Jakarta – Indonesian authorities have been warning local villagers in East Nusa Tenggara Province about increasing volcanic activities in the area in recent days.
“The people around the areas should continue to practice caution” despite there not having been fresh volcanic activity on Wednesday, said Sutopo Purwo Nugroho, the spokesman of the National Disaster Mitigation Agency.
The agency reported on Tuesday two volcanoes in the East Nusa Tenggara Province have shown “increasing activities.” The volcanoes are subsea Mount Hobalt and and Mount Ili Werung.
It noted Mount Hobalt erupted Tuesday morning, spewing cloud as high as 6,560 feet above the sea level for around two minutes.
“Visually, the water near the volcano turned yellow and bubbly,” the agency said.

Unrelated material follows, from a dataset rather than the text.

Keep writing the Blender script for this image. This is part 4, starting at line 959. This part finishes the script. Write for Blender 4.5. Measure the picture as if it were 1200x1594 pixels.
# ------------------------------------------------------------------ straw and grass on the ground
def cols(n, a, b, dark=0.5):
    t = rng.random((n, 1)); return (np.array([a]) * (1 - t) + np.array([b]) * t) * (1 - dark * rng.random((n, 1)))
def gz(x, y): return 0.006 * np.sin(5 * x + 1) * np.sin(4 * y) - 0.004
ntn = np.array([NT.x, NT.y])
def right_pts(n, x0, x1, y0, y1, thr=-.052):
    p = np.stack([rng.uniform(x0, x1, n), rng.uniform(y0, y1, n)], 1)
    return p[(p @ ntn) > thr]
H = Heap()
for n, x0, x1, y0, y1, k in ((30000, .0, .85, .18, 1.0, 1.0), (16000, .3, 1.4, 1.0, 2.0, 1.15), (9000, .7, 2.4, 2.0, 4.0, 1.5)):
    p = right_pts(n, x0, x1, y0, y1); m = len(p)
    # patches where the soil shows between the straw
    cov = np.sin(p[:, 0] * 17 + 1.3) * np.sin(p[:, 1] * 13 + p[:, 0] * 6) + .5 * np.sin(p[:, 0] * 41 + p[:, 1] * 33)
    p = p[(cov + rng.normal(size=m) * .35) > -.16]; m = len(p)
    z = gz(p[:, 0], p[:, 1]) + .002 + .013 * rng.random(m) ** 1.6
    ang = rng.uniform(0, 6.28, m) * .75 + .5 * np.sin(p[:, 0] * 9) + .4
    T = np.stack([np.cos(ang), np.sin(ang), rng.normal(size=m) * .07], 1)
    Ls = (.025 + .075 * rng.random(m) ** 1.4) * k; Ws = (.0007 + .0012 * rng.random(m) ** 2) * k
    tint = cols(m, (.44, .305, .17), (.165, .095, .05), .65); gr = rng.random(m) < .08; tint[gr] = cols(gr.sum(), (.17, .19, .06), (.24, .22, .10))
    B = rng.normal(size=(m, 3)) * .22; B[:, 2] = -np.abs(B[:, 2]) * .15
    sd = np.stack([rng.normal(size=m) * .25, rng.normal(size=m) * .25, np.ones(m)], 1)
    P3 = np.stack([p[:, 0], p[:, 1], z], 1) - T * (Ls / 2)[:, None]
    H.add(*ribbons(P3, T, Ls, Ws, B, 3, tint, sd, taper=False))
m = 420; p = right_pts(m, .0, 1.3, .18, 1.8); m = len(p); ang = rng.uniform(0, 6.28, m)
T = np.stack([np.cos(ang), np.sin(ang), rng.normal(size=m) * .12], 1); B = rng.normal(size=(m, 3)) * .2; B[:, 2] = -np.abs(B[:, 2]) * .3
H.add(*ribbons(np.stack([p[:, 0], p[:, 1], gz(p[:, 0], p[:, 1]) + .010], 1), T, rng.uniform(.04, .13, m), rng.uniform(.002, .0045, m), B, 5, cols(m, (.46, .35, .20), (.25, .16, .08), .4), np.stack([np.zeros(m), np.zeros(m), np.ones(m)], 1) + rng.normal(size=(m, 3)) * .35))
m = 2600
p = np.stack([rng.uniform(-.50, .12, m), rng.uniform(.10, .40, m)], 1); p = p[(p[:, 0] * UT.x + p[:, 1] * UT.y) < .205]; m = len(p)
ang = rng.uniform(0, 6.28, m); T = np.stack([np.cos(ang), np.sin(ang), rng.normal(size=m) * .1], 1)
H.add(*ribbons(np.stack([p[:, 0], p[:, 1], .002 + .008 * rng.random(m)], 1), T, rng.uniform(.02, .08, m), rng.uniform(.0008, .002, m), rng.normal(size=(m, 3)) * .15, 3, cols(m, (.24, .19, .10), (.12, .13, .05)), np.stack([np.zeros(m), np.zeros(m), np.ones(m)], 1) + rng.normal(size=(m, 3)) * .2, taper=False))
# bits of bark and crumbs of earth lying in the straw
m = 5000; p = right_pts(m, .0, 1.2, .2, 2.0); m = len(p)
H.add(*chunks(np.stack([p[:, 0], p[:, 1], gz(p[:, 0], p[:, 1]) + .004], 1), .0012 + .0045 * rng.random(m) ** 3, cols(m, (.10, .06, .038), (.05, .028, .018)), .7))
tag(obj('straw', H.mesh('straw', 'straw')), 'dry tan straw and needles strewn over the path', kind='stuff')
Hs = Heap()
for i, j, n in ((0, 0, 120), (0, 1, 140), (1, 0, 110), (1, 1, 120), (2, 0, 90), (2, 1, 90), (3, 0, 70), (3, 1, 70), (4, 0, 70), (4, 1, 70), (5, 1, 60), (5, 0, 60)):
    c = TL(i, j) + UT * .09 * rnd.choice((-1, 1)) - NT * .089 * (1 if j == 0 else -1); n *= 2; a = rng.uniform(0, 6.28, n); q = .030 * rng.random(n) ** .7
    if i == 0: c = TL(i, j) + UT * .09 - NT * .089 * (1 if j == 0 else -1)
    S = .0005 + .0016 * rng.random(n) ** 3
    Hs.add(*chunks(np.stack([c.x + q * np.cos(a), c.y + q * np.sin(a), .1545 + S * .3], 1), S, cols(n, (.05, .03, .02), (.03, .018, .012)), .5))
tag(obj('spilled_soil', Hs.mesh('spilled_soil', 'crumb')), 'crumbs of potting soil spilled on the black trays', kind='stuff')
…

Meanwhile, Mount Ili Werung, located on the southern part of Lembata Island, started rumbling just before dusk Tuesday for about an hour and a half.
But the agency said, at least so far, it isn’t necessary for the villagers to evacuate their villages.
Six people were killed in the small Palue Island in the province when Mount Rokatenda erupted on Aug. 10, spewing hot ash and smoke up to 6,560 feet into the air. Nearly 3,000 people were evacuated from the area in the island since it first rumbled in October 2012.
East Nusa Tenggara is about 1,297 miles east of Indonesia’s capital city of Jakarta. Just west to the province is West Nusa Tenggara Province, famous for the Mount Tambora, whose eruption in April 1815 is cited as the largest volcanic eruption in the world in recorded history. The precise death toll from the eruption remains unclear, but it is believed to be at least 71,000.
The eruption caused a “volcanic winter,” a reduction in temperature cause by volcanic ash and droplets of sulfuric acid. It made 1816 known as the year without summer due to the effects of the weather in North America and Europe.